A pagina quattro della relazione annuale 2017 -pronunciata alla Camera dei deputati- il presidente dell’Autorità per le garanzie nelle comunicazioni Angelo Cardani tocca un punto cruciale. “Nell’approssimarsi del ventennale dell’Agcom (il 31 luglio prossimo cadrà l’anniversario della legge 249 del 1997, ndr), è giusto richiamare le principali linee di azione, anche al fine di delineare le possibili direzioni verso nuove e necessarie competenze”, così recita il testo. Serve, per dirla con il lessico di Pier Luigi Bersani, una sorta di tagliando: a fronte di una macchina che scricchiola visibilmente. Pur in un quadro di ostile accentramento decisionale, la questione obiettivamente si pone. Altri compiti dovrebbero essere assegnati, in particolare sull’enorme territorio degli algoritmi –laddove si pone davvero il problema della sovranità nazionale- e sull’immensa geopolitica del moderno “Palazzo d’inverno”: quello abitato dagli Over The Top e dai poteri finanziari. Tuttavia, è arduo pensare di aggiungere ulteriori funzioni ad un’istituzione che fatica a coprire quelle previste dall’articolo 1 della norma, alla cui fantasia innovativa si deve la prima “autorità multimediale”. Primato condiviso all’epoca con la Finlandia, mentre negli altri paesi europei vigeva il doppio regime: telecomunicazioni da una parte, editoria e radiotelevisione dall’altra. Ecco, proprio la parte che più attiene al sistema nervoso del villaggio globale, vale a dire la tutela del pluralismo delle culture e delle idee, risulta poco battuta e spesso elusa.
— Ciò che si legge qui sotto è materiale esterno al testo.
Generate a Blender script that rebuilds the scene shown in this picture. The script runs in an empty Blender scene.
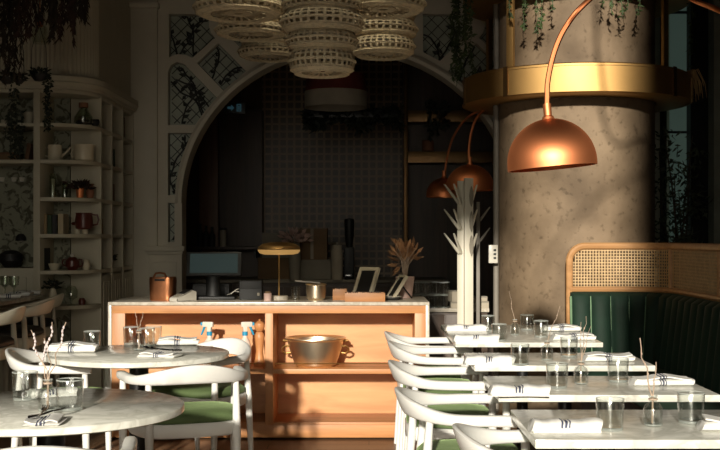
import bpy, bmesh, math, random
from mathutils import Vector, Matrix, geometry
R = math.radians
PI = math.pi
C = bpy.context.scene.collection
scene = bpy.context.scene
rnd = random.Random(7)

# ------------------------------------------------------------------ camera, sky, sun, exposure
F, CX, CY, EYE = 1100.0, 369.0, 237.0, 1.35          # focal (px of a 720 px frame), vanishing point, eye height
cam = bpy.data.objects.new('camera', bpy.data.cameras.new('camera'))
C.objects.link(cam)
cam.data.sensor_width = 36
cam.data.lens = F / 720 * 36
cam.data.shift_x = (360 - CX) / 720
cam.data.shift_y = (CY - 225) / 720
cam.location = (0, 0, EYE)
cam.rotation_euler = (R(90), 0, 0)
cam.data.clip_start = 0.05
scene.camera = cam

world = bpy.data.worlds.new('sky')
scene.world = world
world.use_nodes = True
bg = world.node_tree.nodes['Background']
bg.inputs['Color'].default_value = (1.0, 0.88, 0.68, 1)
bg.inputs['Strength'].default_value = 0.12

SUN_AZ, SUN_EL = R(8), R(15)
sun = bpy.data.objects.new('sun', bpy.data.lights.new('sun', 'SUN'))
C.objects.link(sun)
sun.data.energy = 5.3
sun.data.color = (1.0, 0.92, 0.79)
sun.data.angle = R(2.0)
sdir = Vector((math.sin(SUN_AZ) * math.cos(SUN_EL), math.cos(SUN_AZ) * math.cos(SUN_EL), -math.sin(SUN_EL)))
sun.rotation_euler = sdir.to_track_quat('-Z', 'Y').to_euler()
sun.location = (-4, -6, 5)


def area(name, loc, rot, sx, sy, energy, col):
    l = bpy.data.objects.new(name, bpy.data.lights.new(name, 'AREA'))
    C.objects.link(l)
    l.data.shape = 'RECTANGLE'
    l.data.size, l.data.size_y = sx, sy
    l.data.energy, l.data.color = energy, col
    l.location, l.rotation_euler = loc, rot
    return l


wd = area('window_daylight', (-1.1, -1.1, 2.3), (R(50), 0, 0), 3.6, 2.2, 46, (1.0, 0.93, 0.77))
wd.data.spread = R(96)

vs = scene.view_settings
vs.view_transform = 'Standard'
vs.look = 'None'
vs.exposure = 0.0
vs.gamma = 1.0
vs.use_curve_mapping = False


def at(px, py, d):
    """point of the room seen at a pixel of the photograph, d metres into the room"""
    return Vector(((px - CX) * d / F, d, EYE + (CY - py) * d / F))


# ------------------------------------------------------------------ materials
MATS = {}


def nodes_of(m):
    m.use_nodes = True
    nt = m.node_tree
    return nt, nt.nodes, nt.links, nt.nodes['Principled BSDF']


def mat(name, col, rough=0.5, metal=0.0, var=0.12, scale=8.0, bump=0.0, bscale=60.0, stretch=(1, 1, 1), sheen=0.0, coat=0.0,
        spec=0.5, aniso=0.0):
    if name in MATS:
        return MATS[name]
    m = bpy.data.materials.new(name)
    nt, N, L, b = nodes_of(m)
    b.inputs['Roughness'].default_value = rough
    b.inputs['Metallic'].default_value = metal
    b.inputs['Specular IOR Level'].default_value = spec
    if sheen:
        b.inputs['Sheen Weight'].default_value = sheen
        b.inputs['Sheen Roughness'].default_value = 0.4
        b.inputs['Sheen Tint'].default_value = (min(1, col[0] * 4 + .1), min(1, col[1] * 4 + .1), min(1, col[2] * 4 + .1), 1)
    if coat:
        b.inputs['Coat Weight'].default_value = coat
    if aniso:
        b.inputs['Anisotropic'].default_value = aniso
    tc = N.new('ShaderNodeTexCoord')
    mp = N.new('ShaderNodeMapping')
    mp.inputs['Scale'].default_value = stretch
    L.new(tc.outputs['Object'], mp.inputs['Vector'])
    nz = N.new('ShaderNodeTexNoise')
    nz.inputs['Scale'].default_value = scale
    nz.inputs['Detail'].default_value = 5
    L.new(mp.outputs['Vector'], nz.inputs['Vector'])
    rp = N.new('ShaderNodeValToRGB')
    lo = tuple(max(0, c * (1 - var)) for c in col)
    hi = tuple(min(1, c * (1 + var)) for c in col)
    rp.color_ramp.elements[0].position = 0.3
    rp.color_ramp.elements[1].position = 0.7
    rp.color_ramp.elements[0].color = (*lo, 1)
    rp.color_ramp.elements[1].color = (*hi, 1)
    L.new(nz.outputs['Fac'], rp.inputs['Fac'])
    L.new(rp.outputs['Color'], b.inputs['Base Color'])
    if bump:
        n2 = N.new('ShaderNodeTexNoise')
        n2.inputs['Scale'].default_value = bscale
        n2.inputs['Detail'].default_value = 4
        L.new(mp.outputs['Vector'], n2.inputs['Vector'])
        bp = N.new('ShaderNodeBump')
        bp.inputs['Strength'].default_value = bump
        bp.inputs['Distance'].default_value = 0.02
        L.new(n2.outputs['Fac'], bp.inputs['Height'])
        L.new(bp.outputs['Normal'], b.inputs['Normal'])
    MATS[name] = m
    return m


def emit(name, col, strength):
    m = bpy.data.materials.new(name)
    nt, N, L, b = nodes_of(m)
    b.inputs['Base Color'].default_value = (*col, 1)
    b.inputs['Emission Color'].default_value = (*col, 1)
    b.inputs['Emission Strength'].default_value = strength
    MATS[name] = m
    return m


def thin_glass(name, tint=(0.87, 0.90, 0.88), ior=1.45, gloss=(1, 1, 1), rough=0.02):
    m = bpy.data.materials.new(name)
    m.use_nodes = True
    nt = m.node_tree
    N, L = nt.nodes, nt.links
    N.clear()
    out = N.new('ShaderNodeOutputMaterial')
    mx = N.new('ShaderNodeMixShader')
    tr = N.new('ShaderNodeBsdfTransparent')
    tr.inputs['Color'].default_value = (*tint, 1)
    gl = N.new('ShaderNodeBsdfGlossy')
    gl.inputs['Color'].default_value = (*gloss, 1)
    gl.inputs['Roughness'].default_value = rough
    lw = N.new('ShaderNodeLayerWeight')
    lw.inputs['Blend'].default_value = 0.5
    pw = N.new('ShaderNodeMath')
    pw.operation = 'POWER'
    pw.inputs[1].default_value = 3.0
    L.new(lw.outputs['Facing'], pw.inputs[0])
    ma = N.new('ShaderNodeMath')
    ma.operation = 'MULTIPLY_ADD'
    ma.inputs[1].default_value = 0.8
    ma.inputs[2].default_value = 0.07
    L.new(pw.outputs['Value'], ma.inputs[0])
    L.new(ma.outputs['Value'], mx.inputs['Fac'])
    L.new(tr.outputs['BSDF'], mx.inputs[1])
    L.new(gl.outputs['BSDF'], mx.inputs[2])
    L.new(mx.outputs['Shader'], out.inputs['Surface'])
    MATS[name] = m
    return m


def wood(name, c1, c2, rough=0.45, axis=0, scale=3.0, ring=14.0):
    m = bpy.data.materials.new(name)
    nt, N, L, b = nodes_of(m)
    b.inputs['Roughness'].default_value = rough
    tc = N.new('ShaderNodeTexCoord')
    mp = N.new('ShaderNodeMapping')
    s = [ring, ring, ring]
    s[axis] = scale * 0.35
    mp.inputs['Scale'].default_value = s
    L.new(tc.outputs['Object'], mp.inputs['Vector'])
    nz = N.new('ShaderNodeTexNoise')
    nz.inputs['Scale'].default_value = 1.6
    nz.inputs['Detail'].default_value = 8
    nz.inputs['Distortion'].default_value = 0.6
    L.new(mp.outputs['Vector'], nz.inputs['Vector'])
    rp = N.new('ShaderNodeValToRGB')
    rp.color_ramp.elements[0].position = 0.32
    rp.color_ramp.elements[1].position = 0.68
    rp.color_ramp.elements[0].color = (*c1, 1)
    rp.color_ramp.elements[1].color = (*c2, 1)
    L.new(nz.outputs['Fac'], rp.inputs['Fac'])
    L.new(rp.outputs['Color'], b.inputs['Base Color'])
    bp = N.new('ShaderNodeBump')
    bp.inputs['Strength'].default_value = 0.08
    bp.inputs['Distance'].default_value = 0.01
    L.new(nz.outputs['Fac'], bp.inputs['Height'])
    L.new(bp.outputs['Normal'], b.inputs['Normal'])
    MATS[name] = m
    return m


def marble(name, base, vein, rough=0.22, scale=5.0):
    m = bpy.data.materials.new(name)
    nt, N, L, b = nodes_of(m)
    b.inputs['Roughness'].default_value = rough
    tc = N.new('ShaderNodeTexCoord')
    nz = N.new('ShaderNodeTexNoise')
    nz.inputs['Scale'].default_value = scale
    nz.inputs['Detail'].default_value = 9
    nz.inputs['Distortion'].default_value = 1.6
    L.new(tc.outputs['Object'], nz.inputs['Vector'])
    rp = N.new('ShaderNodeValToRGB')
    e = rp.color_ramp.elements
    e[0].position, e[0].color = 0.36, (*base, 1)
    e[1].position, e[1].color = 0.66, (*base, 1)
    v = e.new(0.50)
    v.color = (*vein, 1)
    v = e.new(0.45)
    v.color = (*[(a * 2 + c) / 3 for a, c in zip(base, vein)], 1)
    L.new(nz.outputs['Fac'], rp.inputs['Fac'])
    L.new(rp.outputs['Color'], b.inputs['Base Color'])
    MATS[name] = m
    return m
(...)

Ad esempio, sul tema della par condicio “zero carbonella”, come dicono i bambini. Non solo. Con ironia certamente involontaria la relazione parla della fusione tra Repubblica, Stampa e Secolo XIX nel gruppo Gedi-Itedi, ma non dà conto delle eventuali iniziative anticoncentrazione intraprese, visto che le quote di mercato sono note. Eccedenti i limiti antitrust. Il discorso vale altrettanto per lo shopping del biscione nella radiofonia. Mentre la legge (“il primo caso”, si recita) è risultata immediatamente applicativa nel caso Vivendi-Mediaset, ma si sa che entriamo in un girone a parte rispetto ai comuni mortali. Insomma, c’è materia per rimettere le mani sulla legge 249, in una revisione che tocchi la (contro)riforma della Rai del 2015 e la legge Gasparri del 2004. Immaginari futuri, da istruire in un dibattito pubblico, non solo tra i “soliti noti”.
La presentazione ha del buono. Anzi. Contiene un’affermazione felice e strategica. A pagina 20 si sottolinea che “Internet è un bene comune”. Viene la malinconia a pensare a colui che per primo pronunciò simili splendide parole, Stefano Rodotà. Ma complimenti a Cardani, perché si tratta di un argomento conflittuale, visto che gli attuali aggregatori dei dati –da Google, ad Amazon, a Facebook- hanno una brutale visione proprietaria dei saperi. E pure qui la relazione è virtuosa, evocando il sacrosanto principio della Net neutrality, contro discriminazioni e divisioni digitali.
Un po’ scontata e debole la parte sulla Rai, che finalmente ha scoperto che va scritto il contratto di servizio. Interessante, invece, l’aggiornamento sui consumi. Risulta che, mentre i ricavi del comparto dopo un quadriennio sono cresciuti (+1,5%), la spesa media annua nei servizi di comunicazioni rappresenta la seconda voce dopo la casa. La quota prevalente è destinata alla linea/scheda telefonica e ad Internet. L’Italia, però, rimane nella zona bassa della classifica.